[RECORDED INFORMATION]:
"""

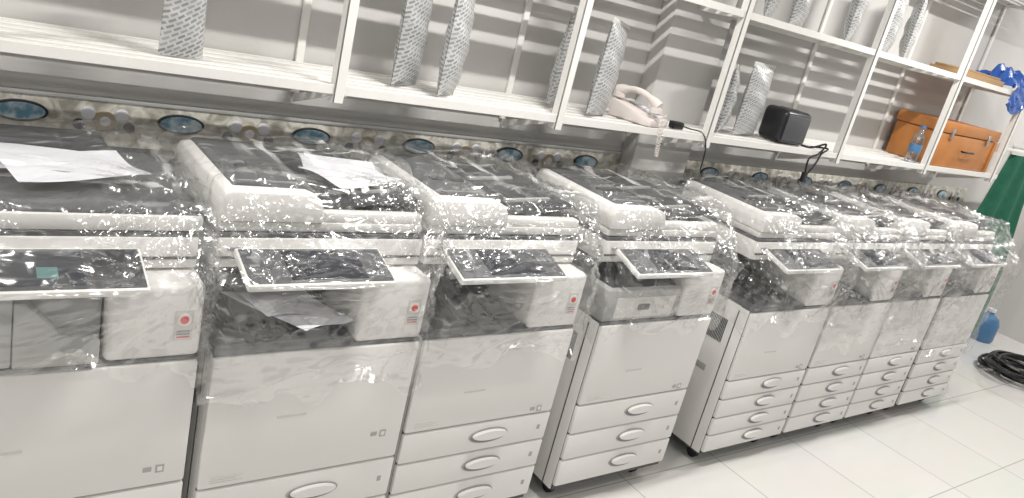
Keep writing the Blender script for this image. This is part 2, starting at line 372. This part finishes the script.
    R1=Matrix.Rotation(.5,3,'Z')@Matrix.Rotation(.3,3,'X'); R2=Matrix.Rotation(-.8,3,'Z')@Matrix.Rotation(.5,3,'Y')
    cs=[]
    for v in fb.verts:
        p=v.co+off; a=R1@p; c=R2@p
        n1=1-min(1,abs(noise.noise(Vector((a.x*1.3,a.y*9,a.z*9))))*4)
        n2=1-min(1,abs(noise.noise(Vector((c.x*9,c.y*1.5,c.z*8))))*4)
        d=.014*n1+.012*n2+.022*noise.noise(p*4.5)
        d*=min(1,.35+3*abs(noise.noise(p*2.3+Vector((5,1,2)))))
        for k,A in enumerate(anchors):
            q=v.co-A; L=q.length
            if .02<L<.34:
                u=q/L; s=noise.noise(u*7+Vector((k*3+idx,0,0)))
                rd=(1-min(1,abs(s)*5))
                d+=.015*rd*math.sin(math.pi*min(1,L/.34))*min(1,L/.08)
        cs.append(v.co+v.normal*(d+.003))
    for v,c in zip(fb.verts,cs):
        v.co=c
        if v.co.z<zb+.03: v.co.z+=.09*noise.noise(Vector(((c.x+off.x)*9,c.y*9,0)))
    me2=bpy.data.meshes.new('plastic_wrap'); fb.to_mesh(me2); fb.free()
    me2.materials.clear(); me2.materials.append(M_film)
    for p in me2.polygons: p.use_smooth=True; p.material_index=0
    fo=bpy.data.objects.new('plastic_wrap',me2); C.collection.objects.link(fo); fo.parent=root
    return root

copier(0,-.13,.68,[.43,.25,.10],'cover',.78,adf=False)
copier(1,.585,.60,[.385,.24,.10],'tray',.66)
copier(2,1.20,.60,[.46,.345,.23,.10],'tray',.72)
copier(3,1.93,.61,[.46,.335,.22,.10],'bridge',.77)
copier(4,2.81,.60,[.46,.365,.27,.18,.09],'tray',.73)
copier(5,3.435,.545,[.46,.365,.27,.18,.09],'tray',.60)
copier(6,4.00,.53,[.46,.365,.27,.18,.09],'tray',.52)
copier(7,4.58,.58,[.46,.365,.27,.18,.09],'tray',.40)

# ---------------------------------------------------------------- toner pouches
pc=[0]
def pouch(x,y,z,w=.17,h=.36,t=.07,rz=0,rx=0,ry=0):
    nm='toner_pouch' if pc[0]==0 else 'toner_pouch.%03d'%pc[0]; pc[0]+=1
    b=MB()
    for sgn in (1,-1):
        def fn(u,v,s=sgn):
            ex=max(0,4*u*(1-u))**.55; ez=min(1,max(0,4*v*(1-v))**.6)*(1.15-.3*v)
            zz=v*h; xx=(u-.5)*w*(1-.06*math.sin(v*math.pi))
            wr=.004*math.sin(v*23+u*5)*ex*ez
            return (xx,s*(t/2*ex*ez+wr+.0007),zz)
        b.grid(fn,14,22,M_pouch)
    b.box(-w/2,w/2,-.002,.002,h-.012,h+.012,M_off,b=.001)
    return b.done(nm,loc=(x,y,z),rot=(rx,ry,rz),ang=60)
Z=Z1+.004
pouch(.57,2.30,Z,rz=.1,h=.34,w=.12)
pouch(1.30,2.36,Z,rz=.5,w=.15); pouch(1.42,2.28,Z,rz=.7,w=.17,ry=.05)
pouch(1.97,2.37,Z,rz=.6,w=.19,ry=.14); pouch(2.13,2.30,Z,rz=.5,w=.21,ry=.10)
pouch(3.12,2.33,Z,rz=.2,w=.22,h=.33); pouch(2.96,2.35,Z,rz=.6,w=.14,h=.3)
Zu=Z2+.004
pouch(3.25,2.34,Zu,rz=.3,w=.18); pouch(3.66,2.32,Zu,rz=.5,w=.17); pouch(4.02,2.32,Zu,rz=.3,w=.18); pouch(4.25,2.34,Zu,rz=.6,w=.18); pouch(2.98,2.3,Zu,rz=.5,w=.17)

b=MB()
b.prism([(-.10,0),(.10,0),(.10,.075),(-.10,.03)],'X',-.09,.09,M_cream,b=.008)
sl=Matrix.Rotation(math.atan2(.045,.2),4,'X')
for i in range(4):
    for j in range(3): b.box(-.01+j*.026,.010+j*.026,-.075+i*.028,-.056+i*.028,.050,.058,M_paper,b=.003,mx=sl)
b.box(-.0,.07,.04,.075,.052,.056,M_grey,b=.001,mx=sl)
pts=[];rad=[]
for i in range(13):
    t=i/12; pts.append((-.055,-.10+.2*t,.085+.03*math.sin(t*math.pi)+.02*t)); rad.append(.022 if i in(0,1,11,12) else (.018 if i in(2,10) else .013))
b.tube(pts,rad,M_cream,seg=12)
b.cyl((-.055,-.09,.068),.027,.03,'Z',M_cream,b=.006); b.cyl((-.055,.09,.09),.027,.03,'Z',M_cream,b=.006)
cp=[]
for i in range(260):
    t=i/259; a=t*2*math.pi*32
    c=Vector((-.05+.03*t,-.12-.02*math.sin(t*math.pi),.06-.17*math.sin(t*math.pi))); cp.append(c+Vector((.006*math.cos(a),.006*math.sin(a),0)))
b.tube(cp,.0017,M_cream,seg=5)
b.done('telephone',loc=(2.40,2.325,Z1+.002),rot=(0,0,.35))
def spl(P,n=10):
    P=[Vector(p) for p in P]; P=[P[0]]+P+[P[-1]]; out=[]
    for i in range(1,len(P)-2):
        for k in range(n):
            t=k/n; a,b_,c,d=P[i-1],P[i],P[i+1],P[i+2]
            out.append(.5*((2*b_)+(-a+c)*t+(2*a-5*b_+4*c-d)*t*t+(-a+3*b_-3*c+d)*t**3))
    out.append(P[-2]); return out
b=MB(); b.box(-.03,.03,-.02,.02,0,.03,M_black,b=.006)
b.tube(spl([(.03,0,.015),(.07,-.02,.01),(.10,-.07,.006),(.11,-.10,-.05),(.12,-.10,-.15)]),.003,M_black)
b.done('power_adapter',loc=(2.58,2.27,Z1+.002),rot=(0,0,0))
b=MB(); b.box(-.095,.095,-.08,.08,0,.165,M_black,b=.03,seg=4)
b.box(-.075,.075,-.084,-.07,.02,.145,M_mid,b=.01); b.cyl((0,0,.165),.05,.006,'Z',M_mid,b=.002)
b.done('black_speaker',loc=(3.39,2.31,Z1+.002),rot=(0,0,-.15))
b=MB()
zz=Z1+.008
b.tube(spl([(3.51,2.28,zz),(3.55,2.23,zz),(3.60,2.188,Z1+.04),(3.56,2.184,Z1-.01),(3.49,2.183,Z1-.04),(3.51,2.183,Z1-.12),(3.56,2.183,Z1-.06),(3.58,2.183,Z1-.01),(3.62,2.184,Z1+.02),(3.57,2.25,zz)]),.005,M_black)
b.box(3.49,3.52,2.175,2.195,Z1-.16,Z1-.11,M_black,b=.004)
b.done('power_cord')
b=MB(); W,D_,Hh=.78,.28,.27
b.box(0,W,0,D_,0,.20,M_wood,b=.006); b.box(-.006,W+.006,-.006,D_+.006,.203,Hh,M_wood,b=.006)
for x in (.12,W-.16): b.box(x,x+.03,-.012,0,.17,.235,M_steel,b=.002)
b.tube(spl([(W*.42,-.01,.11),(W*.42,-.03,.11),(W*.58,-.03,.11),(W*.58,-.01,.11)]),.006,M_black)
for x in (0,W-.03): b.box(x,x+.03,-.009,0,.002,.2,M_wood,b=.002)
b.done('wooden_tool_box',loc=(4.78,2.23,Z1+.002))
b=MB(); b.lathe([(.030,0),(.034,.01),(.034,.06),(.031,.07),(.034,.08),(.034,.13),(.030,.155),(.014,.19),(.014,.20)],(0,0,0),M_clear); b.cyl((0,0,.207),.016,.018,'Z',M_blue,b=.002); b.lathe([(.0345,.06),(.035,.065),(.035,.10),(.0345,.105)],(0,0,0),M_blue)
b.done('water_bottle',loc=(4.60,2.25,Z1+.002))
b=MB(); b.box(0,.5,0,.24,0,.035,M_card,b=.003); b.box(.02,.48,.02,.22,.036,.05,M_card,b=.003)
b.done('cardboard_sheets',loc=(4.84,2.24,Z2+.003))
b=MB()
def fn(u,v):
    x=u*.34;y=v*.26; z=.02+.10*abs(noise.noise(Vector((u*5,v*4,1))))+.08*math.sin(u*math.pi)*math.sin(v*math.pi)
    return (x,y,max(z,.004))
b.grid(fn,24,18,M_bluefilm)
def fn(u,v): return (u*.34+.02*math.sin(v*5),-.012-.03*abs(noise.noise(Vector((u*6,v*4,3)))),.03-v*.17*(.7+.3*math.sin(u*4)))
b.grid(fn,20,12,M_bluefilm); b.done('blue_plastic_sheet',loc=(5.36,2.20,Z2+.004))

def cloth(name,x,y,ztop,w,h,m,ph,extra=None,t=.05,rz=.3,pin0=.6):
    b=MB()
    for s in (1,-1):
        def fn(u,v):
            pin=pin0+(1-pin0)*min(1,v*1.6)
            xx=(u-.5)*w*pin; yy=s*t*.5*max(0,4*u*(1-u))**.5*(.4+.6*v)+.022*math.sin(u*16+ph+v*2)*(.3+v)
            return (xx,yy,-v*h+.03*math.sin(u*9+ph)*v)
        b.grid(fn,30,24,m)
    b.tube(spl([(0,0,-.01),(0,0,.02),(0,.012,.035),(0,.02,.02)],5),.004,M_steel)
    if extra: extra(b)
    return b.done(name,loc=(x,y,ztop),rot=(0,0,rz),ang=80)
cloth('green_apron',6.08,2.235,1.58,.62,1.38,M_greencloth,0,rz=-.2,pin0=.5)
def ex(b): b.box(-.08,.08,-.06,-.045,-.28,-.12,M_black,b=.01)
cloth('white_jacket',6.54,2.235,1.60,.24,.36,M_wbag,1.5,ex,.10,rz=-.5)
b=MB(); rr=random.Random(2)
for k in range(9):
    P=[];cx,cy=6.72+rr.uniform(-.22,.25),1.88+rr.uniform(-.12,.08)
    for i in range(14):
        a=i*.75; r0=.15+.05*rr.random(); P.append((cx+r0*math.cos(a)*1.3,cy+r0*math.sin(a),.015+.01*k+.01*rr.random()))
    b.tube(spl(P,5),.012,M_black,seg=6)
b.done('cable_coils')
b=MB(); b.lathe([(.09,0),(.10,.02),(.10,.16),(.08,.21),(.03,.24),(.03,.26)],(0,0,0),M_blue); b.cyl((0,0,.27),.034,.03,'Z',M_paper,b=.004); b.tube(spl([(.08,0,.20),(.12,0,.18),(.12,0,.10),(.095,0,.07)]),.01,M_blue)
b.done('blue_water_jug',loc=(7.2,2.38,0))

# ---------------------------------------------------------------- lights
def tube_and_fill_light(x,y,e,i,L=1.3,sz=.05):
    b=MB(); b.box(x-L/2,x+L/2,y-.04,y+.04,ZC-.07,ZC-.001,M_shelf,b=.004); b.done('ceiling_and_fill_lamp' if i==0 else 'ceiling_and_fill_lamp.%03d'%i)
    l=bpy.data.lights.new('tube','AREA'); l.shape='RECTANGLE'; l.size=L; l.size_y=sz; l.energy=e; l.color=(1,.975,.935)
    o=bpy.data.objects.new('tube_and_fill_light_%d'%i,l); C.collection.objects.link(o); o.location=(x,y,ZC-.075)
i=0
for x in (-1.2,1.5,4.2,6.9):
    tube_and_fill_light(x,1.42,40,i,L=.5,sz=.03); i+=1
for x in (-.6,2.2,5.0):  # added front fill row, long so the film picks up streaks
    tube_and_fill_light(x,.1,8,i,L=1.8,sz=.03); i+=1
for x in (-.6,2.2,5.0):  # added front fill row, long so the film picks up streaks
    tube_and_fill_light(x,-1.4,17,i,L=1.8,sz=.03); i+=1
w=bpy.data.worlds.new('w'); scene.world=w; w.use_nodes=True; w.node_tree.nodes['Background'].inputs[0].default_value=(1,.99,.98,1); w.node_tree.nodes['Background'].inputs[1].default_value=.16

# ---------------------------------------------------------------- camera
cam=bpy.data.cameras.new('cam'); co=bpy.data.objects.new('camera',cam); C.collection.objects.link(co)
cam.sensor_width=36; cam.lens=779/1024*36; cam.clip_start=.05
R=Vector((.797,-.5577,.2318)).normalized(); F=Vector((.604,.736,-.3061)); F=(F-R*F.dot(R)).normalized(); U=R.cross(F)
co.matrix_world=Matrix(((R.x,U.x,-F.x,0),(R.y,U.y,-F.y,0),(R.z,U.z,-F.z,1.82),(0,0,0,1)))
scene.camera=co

"""
"""

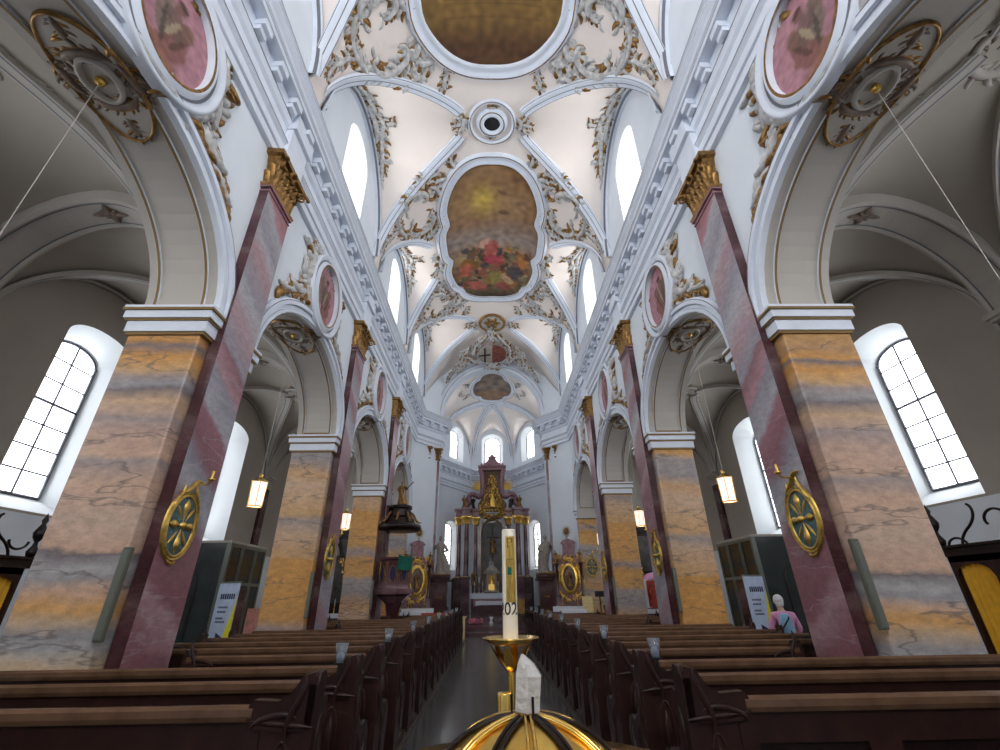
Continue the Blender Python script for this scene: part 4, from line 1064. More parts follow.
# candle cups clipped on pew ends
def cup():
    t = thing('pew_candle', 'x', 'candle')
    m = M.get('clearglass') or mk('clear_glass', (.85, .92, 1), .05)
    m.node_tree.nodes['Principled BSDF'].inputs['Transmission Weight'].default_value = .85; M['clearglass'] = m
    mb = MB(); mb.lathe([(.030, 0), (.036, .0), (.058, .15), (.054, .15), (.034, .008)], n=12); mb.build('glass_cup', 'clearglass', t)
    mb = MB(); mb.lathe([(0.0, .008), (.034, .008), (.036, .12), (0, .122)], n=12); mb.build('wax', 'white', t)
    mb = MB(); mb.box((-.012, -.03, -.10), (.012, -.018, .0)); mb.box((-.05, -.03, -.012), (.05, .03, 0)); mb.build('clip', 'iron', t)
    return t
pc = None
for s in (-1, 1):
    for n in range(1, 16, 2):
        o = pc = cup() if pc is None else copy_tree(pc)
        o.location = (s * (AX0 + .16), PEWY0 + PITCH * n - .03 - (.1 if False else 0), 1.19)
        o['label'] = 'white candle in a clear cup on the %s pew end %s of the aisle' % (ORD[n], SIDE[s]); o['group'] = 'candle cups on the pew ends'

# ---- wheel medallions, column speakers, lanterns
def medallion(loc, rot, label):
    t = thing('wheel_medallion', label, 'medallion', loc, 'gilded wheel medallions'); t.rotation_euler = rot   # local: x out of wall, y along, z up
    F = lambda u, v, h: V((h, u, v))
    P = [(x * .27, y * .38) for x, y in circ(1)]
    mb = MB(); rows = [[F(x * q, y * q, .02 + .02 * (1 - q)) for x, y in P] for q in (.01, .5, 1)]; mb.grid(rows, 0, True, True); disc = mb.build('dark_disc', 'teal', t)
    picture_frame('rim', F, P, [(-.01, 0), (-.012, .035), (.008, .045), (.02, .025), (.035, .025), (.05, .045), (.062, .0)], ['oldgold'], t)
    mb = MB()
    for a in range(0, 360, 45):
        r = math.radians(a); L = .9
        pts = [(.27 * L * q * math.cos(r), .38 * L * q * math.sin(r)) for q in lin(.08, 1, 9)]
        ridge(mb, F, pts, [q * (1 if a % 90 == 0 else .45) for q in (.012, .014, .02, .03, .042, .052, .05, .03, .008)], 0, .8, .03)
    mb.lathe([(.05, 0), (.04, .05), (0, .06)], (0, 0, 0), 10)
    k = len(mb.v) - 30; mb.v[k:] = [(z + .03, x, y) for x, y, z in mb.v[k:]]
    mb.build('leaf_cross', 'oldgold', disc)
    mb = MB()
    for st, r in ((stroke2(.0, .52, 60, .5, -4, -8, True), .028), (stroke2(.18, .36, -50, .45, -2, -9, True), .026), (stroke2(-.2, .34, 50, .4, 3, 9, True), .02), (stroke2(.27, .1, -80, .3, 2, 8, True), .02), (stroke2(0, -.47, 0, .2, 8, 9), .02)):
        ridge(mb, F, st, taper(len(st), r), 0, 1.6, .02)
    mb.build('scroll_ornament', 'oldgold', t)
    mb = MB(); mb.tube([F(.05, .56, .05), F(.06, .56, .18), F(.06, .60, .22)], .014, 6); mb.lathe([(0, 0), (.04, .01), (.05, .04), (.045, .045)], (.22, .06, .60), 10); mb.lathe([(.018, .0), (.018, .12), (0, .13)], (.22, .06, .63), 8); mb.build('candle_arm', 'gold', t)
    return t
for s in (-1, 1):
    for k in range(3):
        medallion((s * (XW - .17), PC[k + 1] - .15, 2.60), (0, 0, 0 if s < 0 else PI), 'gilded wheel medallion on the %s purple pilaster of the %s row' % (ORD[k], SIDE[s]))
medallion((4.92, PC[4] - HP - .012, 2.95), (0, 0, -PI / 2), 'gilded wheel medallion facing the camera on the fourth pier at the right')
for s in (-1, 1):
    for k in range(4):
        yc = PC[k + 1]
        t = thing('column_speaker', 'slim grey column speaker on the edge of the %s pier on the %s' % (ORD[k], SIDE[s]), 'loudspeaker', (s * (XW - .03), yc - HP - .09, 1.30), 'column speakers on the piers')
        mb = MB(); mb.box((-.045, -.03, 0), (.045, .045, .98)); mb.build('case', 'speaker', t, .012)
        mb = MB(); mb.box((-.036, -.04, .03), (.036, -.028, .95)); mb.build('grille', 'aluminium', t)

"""
"""

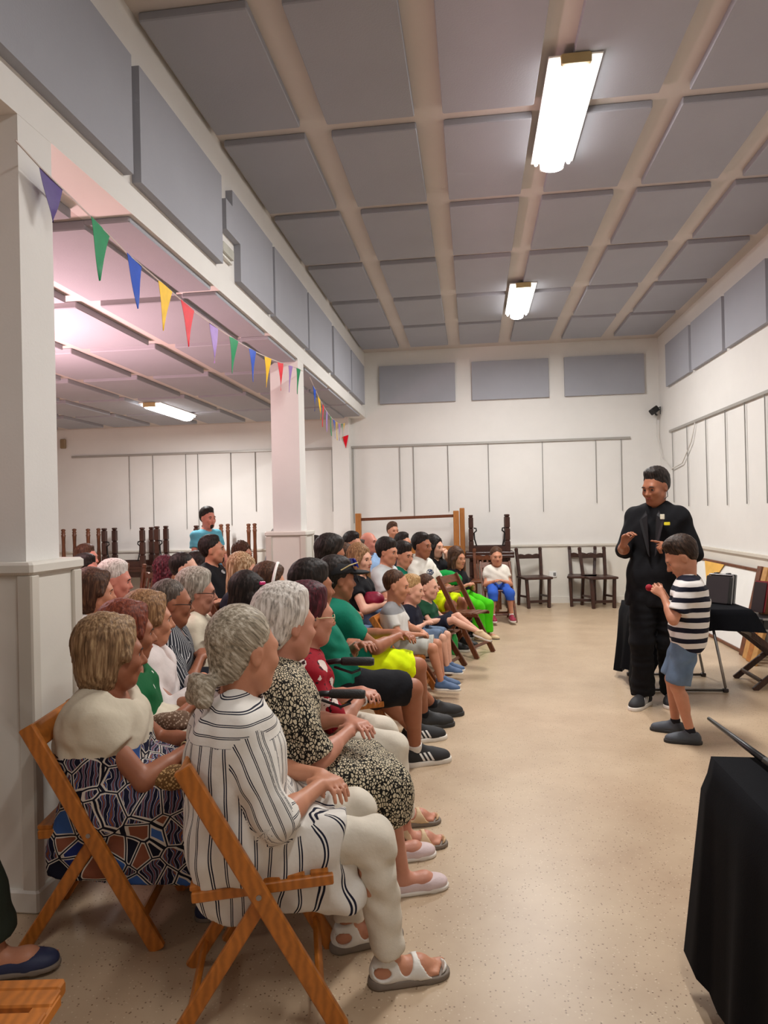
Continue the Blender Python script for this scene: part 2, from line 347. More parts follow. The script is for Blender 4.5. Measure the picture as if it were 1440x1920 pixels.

"""

[GIVEN PROBLEM]: Scan the entries above for the word "parts" and collect each line holding it.

[RESULT]:
Continue the Blender Python script for this scene: part 4, from line 1064. More parts follow.
Continue the Blender Python script for this scene: part 2, from line 347. More parts follow. The script is for Blender 4.5. Measure the picture as if it were 1440x1920 pixels.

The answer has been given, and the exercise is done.